With the signing of a memorandum of understanding (MOU) one week after a tentative labor deal, the 113 day NHL lockout officially ended on Jan. 12. “We have reached an agreement on the framework of a new collective bargaining agreement, the details of which need to be put to paper,” said Gary Bettman, NHL Commissioner, in an interview with Huff Post Sports.

“We’ve got to dot a lot of Is, cross a lot of Ts. There’s still a lot of work to be done, but the basic framework of the deal has been agreed upon,” said Bettman.

The teams entered training camp the following Sunday for the 48 game season that opened on Jan. 19. All of the games during the shortened season will be played within the conference respectively. 26 teams out of 30 will play on Opening Day.

The 99 day regular season will consist of 720 games total and there will be at least one game per day until the final day of the regular season on April 27. Playoffs will begin on April 30 and the Stanley Cup can last as long as June 28.

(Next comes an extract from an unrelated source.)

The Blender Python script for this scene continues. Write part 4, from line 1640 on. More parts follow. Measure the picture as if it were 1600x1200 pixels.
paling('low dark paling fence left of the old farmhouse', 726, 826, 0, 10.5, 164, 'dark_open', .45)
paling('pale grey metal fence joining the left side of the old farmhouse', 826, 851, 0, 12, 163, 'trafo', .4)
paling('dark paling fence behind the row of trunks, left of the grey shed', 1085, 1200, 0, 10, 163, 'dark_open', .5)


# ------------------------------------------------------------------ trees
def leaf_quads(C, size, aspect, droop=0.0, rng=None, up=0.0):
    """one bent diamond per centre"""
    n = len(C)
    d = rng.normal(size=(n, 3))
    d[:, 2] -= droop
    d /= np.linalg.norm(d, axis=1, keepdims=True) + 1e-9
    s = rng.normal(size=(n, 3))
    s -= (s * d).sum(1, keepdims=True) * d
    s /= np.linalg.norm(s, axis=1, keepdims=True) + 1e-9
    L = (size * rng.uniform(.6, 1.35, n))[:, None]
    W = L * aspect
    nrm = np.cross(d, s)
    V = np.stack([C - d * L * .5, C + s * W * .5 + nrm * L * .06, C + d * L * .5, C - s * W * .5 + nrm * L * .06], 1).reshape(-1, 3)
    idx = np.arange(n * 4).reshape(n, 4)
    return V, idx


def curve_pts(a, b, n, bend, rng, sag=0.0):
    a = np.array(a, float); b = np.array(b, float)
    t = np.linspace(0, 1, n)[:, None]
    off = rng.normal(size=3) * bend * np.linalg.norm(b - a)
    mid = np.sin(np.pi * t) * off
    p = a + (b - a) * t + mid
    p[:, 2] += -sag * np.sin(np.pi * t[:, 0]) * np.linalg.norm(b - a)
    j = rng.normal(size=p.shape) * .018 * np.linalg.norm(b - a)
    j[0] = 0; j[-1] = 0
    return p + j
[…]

The new deal calls for, as stated by CTV News:

  • A 50-50 split of hockey-related revenue between owners and players.
  • A seven-year cap on player contracts, or eight years when a team is re-signing its own player.
  • The salary cap for this season will be $70.2 million before prorating to adjust for the shortened season, and the cap will drop to $64.3 million in 2013-14 – the same amount as 2011-12. There will be a salary floor of $44 million in those years.
  • A 35 percent yearly variance in salary and no more than a 50 per cent difference between any two seasons.
  • There were no changes to eligibility for free agency and salary arbitration.
  • A playoff pool that doubles in size to $13 million for the 2012-13 and 2013-14 seasons.
  • A new defined-benefit pension plan for players.
  • Participation of NHL and its players in the 2014 Sochi Olympics will be determined later in discussions also involving the International Olympic Committee and the International Ice Hockey Federation.

Over 700 union members were given a 36 hour period to vote electronically on the tentative deal that would ultimately end the lockout. Following this voting period, the NHL board of governors approved the deal with a unanimous vote. The deal will be in place for 10 years but either side has the option of opting out after just eight years.

Teams will play 18 games within their division: four games, two home and two away, against two of the teams in the division, five games, three home and two away, against another team in the division and five games, two home and three away, against the remaining divisional opponent, according to yahoo.com.

The 2012 lockout was the fourth lockout in the history of the league. The 1992 strike postponed 30 games of the 1991-92 season. The 1994-95 lockout cancelled many of the games forcing a 48 games season with no inter-conference games, which was the same outcome of this year’s lockout. The 2004-05 lockout cancelled all the games in the season.

The 2012-13 lockout brings the total number of cancelled games under NHL commissioner Gary Bettman to 2,178.